As IPO activity heats up in the technology sector, Baird sat down with Macie House, a Managing Director on Baird Global Investment Banking’s Equity Capital Markets team. Macie leads the firm’s equity origination efforts in the Technology & Services sector, and provided perspective on some of the current trends in the technology IPO market.

Q. What is the state of the technology IPO market?

 

  • IPO activity is off to a strong start in 2018, with volume up 30% compared to 2017. Technology issuers continue to dominate, both in terms of the number of deals (#2) and capital raised (#1) YTD. Pricing outcomes have been encouraging as well, with 55% of technology IPOs pricing above the filing range so far this year, and strong performance in the aftermarket.

    Going forward, the IPO market will be dependent on a number of factors – first and foremost, strength in the broader equity markets and low volatility. While no one can predict the short-term course of the stock market, we continue to advise companies that are contemplating a public offering to start the process so they are in a position to take advantage when the market window is open. 

    At present, we’re seeing the backlog continue to build for the latter half of the year and into early 2019. Fundamentals remain intact: nearly 90% of technology companies beat sales estimates in Q4 2017 and many subsequently raised forward looking estimates. Q1 2018 earnings results thus far have also been supportive. 

Q. There’s been a lot of discussion about the availability of private capital and the fact that you no longer have to go public to raise funds. Could you share your thoughts on this trend? Is it something that will persist?

 

  • There’s no question that the availability of private capital has had an impact on the IPO cycle, and you can see that in a number of ways.  For example, the average amount of time that tech companies remain private has lengthened from four years in 1999 to 11 years in 2014.  The average amount of capital raised by U.S. companies prior to IPO has increased from around $50 million in 2006 to around $200 million in 2017, according to Pitchbook.

    There’s also a new trend of “mega-rounds,” or private rounds that are over $100 million that allow private companies to further postpone the IPO process, should they elect to do so. In 2013, there were 18 “mega-rounds”; by 2017, that number had jumped to 68.  Meanwhile, median market cap post-IPO has increased from $440 million in 2010 to $3 billion in 2018 YTD.

    While we don’t expect private capital to go away, we believe the public markets will continue to play a vital role in providing capital for technology companies.  We can see from the number of companies that have either gone public or filed to go public in the last 12 months that this is still a very compelling option.

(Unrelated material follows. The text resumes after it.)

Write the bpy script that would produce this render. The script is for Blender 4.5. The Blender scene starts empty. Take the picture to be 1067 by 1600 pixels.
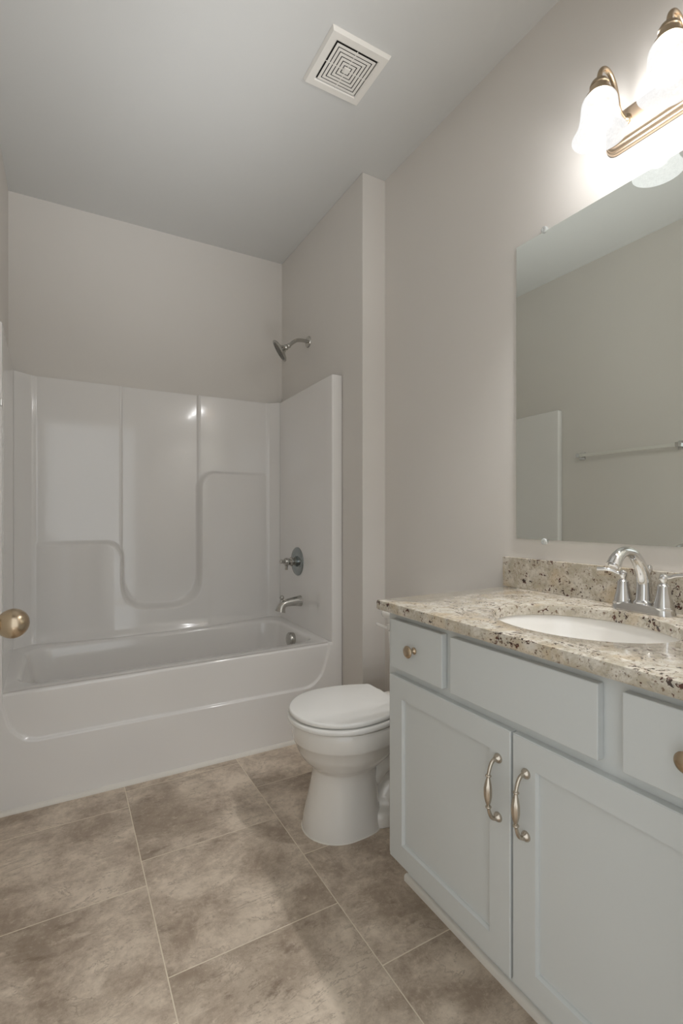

    While the IPO process can sometimes be demanding, public capital markets are wide and deep and, at the high end, can support valuations many times what you typically find in the private markets.  They provide an exit strategy for private market investors, a growth path for management, and, not to be ignored, an opportunity for a broad range of institutional and individual investors to participate in the technology growth story.

Q. What impact will the Spotify IPO have on the way IPOs get done in the future?

 

  • Spotify listed this year and has done reasonably well in the aftermarket.  It seems safe to assume that some other companies will consider taking the same route and choose to direct list, but clearly that won’t be for everybody.  Completing this process successfully requires the company to have some unique characteristics.  Spotify is a global consumer-facing brand and has massive scale. 

    Most disruptive technology companies will still benefit from the support investment banks provide in helping management teams tell their story to investors and in turn building a shareholder base that is focused on long-term opportunities. 

Q. What impact, if any, has the Jobs Act had on the IPO market?

 

  • We have continued to keep an eye on the Jobs Act, and its impact on the IPO market. Contrary to what some may have expected, it hasn’t really led to a flood of new filings, but it has been helpful to companies in some circumstances. The Jobs Act allows management to talk with investors before the IPO roadshow in order to get a sense of the market, and to gather early feedback on products and strategies without disclosing the full business plan to competitors.  Lastly, confidential filing option provides companies additional flexibility to move quickly to go public when market conditions are favorable.

Q. Do you expect more so-called “unicorns” to go public this year? What impact will that have on other technology companies thinking about an IPO?

 

  • I do expect that we will see more “unicorns” approach the public markets, and these tend to be high profile companies in significant industries, with substantial followings in the investment community, so they’re closely watched. How they do will certainly have an impact on other unicorns as well as smaller technology companies that are considering listing their shares. Success tends to breed success and if these transactions do well from a valuation and after-market perspective, that is likely to attract more activity.

    While not directly related, it’s also interesting to note that we’re seeing companies in China in similar sectors to the U.S.-based unicorns, such as ride hailing, online financial services and others, file to list shares both in the US and APAC with valuations in billions. It’s worth watching.